GENERAL: A prisoner received this p.m. from A. P. Hill's corps says he understood that Lee's army lies in its usual order-Hill in the center. This man is very ignorant and has been in the army but a short time. Another from Longstreet's corps is intelligent, and I think truthful. He was sent in with the colored sergeant and says that Longstreet's line is a straight one now running, he thinks, parallel with the river. It was not so at first, but the corps fell back from its first line. A. P. Hill's line he thinks to be in the shape of a half moon, but can give nothing more definite in regard to either. He thinks that Ewell's corps has gone farther toward Richmond, because day before yesterday he was near a regiment in it in which he had friends, when they received the order to march, and he saw what he took to be the corps off; we have only had stragglers from Ewell since. Our scouts are in from the right, who report that they learn from citizens living beyond the Telegraph road that troops came from the valley on Monday last about noon, and they gave out that there was nothing left in the valley.


Colonel, &c.

HEADQUARTERS ARMY OF THE POTOMAC, OFFICE OF CHIEF QUARTERMASTER, At Jericho Mills, south side North Anna, May 25, 1864-10 a.m.

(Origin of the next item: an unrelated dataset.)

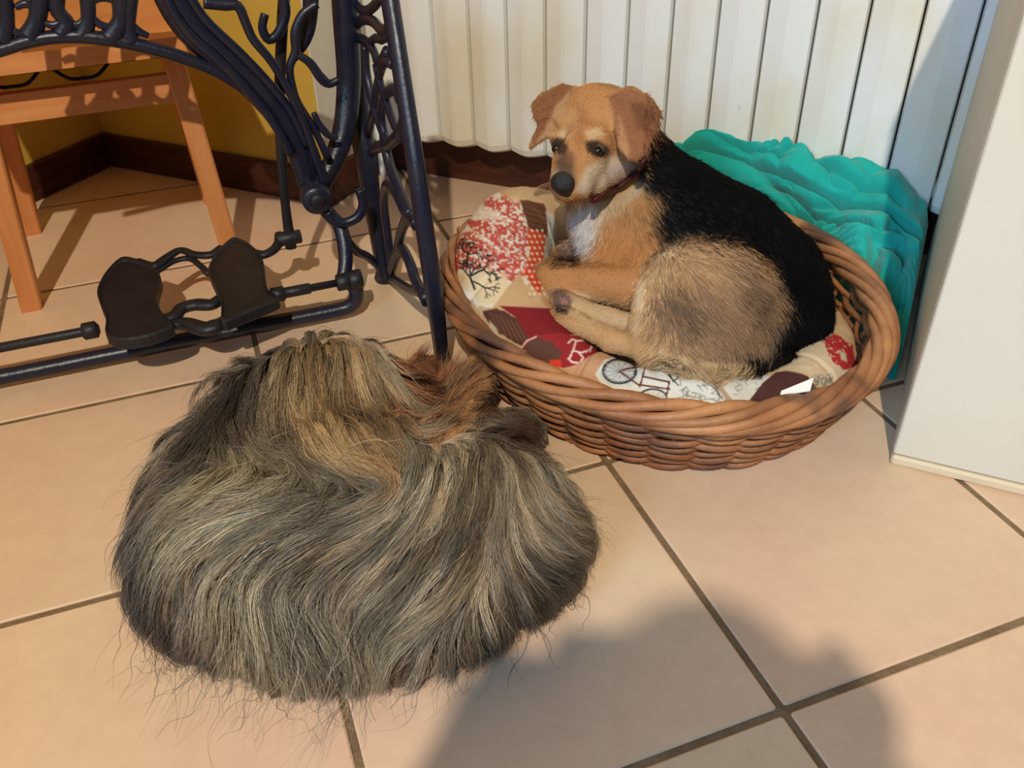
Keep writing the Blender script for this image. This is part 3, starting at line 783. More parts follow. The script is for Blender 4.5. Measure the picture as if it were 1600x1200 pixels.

Brigadier General M. C. MEIGS,

Quartermaster-General U. S. Army, Washington:

I have the honor to report that a train of over 400 wagons leaves our general parks this morning for Port Royal to take in sick and wounded, and to return with supplies. It goes in escorted by 550 cavalry. It is presumed that Captain Pitkin has established himself at Port Royal, and that supplies are already accumulated. He had my instruction what to do. These headquarters are situated about 35 miles from Fredericksburg, and 30 from Port Royal. I desire to remind you that the frequent changes made in depots from the Orange and Alexandria Railroad to Belle Plain and Port Royal, are made in every instance by order of Lieutenant-General Grant. It would have given greater facilities to re-enforce and supply this army, had the Aquia railroad been put in repair as we advanced, but I suppose General Grant has in view military movements that render that road unnecessary.

I see no difficulty in supplying the army, provided our trains are as securely protected in future as they have been to this time. The enemy is in our immediate front. Apparently both armies are now massed between the two Annas. So soon as means of transportation will permit, I desire you will cause 1,000 artillery horses to be sent to me. We shall probably require more, though I have no present means of knowing. Lieutenant-General Grant has just ordered that the Ninth Corps be attached to this army. We have in all about 4,100 wagons. My general park of some 3,000 wagons is now 10 miles in our rear. We have had no embarrassment with them.


Brigadier General and Chief Quartermaster, Army of the Potomac.